We Need A Foxwildlife Rescue...most places do

If you have a brain you cannot help but understand that the UK is undergoing an environmental emergency. The greatest measure of how healthy an environment is are the predators..  Predators need prey and prey are only plentiful in wildlife friendly environments. They eat, breed and then provide a food source for the predators -owls, hawks, buzzards and foxes.


In an urban environment -and we know that they have had a symbikotic relationship with humans going back to ancient times (rather like the jackal in its home territory)  We know from text sources that there seem to have been fox feeders in the 19th century -although they were not called that and they were quite secretive.  Fox feeders can, if sensible, help foxes and the old feeders/watchers in Bristol did that and tried as hard as they could during the mange epidemic of the mid 1990s to save foxes but we were still left with only 6% of the fox population.

If there is one thing that Bristol has, aside from the largest urban fox population outside of London, it is rats and mice. Most people see rats more than mice. Poisons are not the answer and even in the United States cities such as Baltimore caoture and health check feral cats then those that cannot be homed are released back into the city to deal with rats. Baltimore is also seeing far more foxes now because there is sufficient natural prey for them. Poisons do not work but do kill off mammals such as hedgehogs and badgers and foxes as well as birds of prey that pick up dead or dying rodents.

This is a bit of a ramble I'm afraid.


We have the foxes and are learning a lot about how they are dying through our Fox Deaths Project and some of the findings are eye openers. Sadly, we only tend to get foxes that die and there are enough of them. What we would like to do is be able to treat sick and injured foxes as well as, where we can, badgers.  Back in the late 1960s and early 1970s Westbury on Trym Wildlife Park used to treat some wildlife casualties but they went defeunct in the 1970s.

That was it.

Now if there is a sick or injured fox or badger people in Bristol have to contact Secret World in Somerset so some distance away. Hedgehogs and feral pigeons are catered for by some people in the City (like I used to) but that is it.  Foxes may have to be trapped in cages to then be treated and at the4 moment Zoe Webber and Matt Lvy are doing most of that with no real support.  Remember that when caught a fox is transported down to Somerset unless it needs emergency treatment fast in which case it goes to a vet for "first response" and most vets advise putting injured foxes down.
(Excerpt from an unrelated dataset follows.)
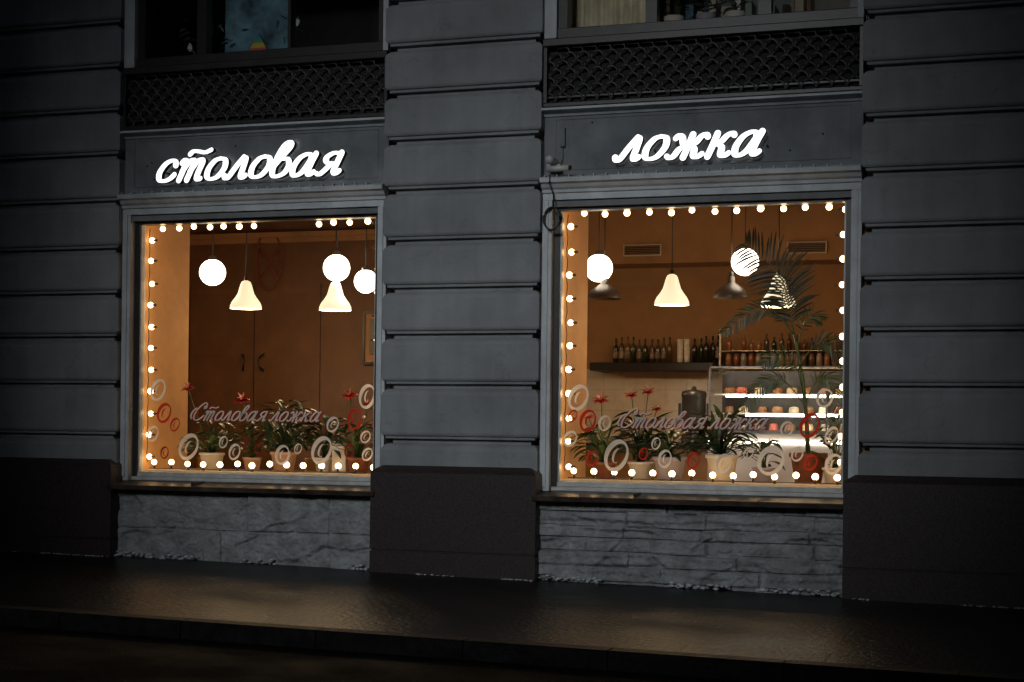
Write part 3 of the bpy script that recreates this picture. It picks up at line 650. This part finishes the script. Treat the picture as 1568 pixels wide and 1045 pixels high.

Again -that is it. We have an injured fox it may well (but not in every circumstance) recover if it can be taken care of and treated with meds.  However, we have no such place and vet buills are way too high for people already with no finances.


London has a good few wildlife rescues large and small and compared to Bristol has 24/7 complete coverage!

There are experienced wildlife rescue volunteers willing to do the work but to do the work two things are needed: a location and...money. The UK simply is not geared up for or interested in supporting wildlife rescue-wildlife of any type. It is supposed to be a nation of animal lovers but ask the animal rescues -domestic and wildlife- how much they struggle to feed and treat as well as look after animals during recovery. Rescues have vanished -large and small and leaving unqualified people advising other unqualified people how to treat sick and injured animals. That is not good.

We are currently looking at whether  there is any grant funding because we cannot depend on public support that is not there. Whether we get anywhere is to be seen but trying to help wildlife in the UK is an ongoing fight and you tend to lose more battles than you win.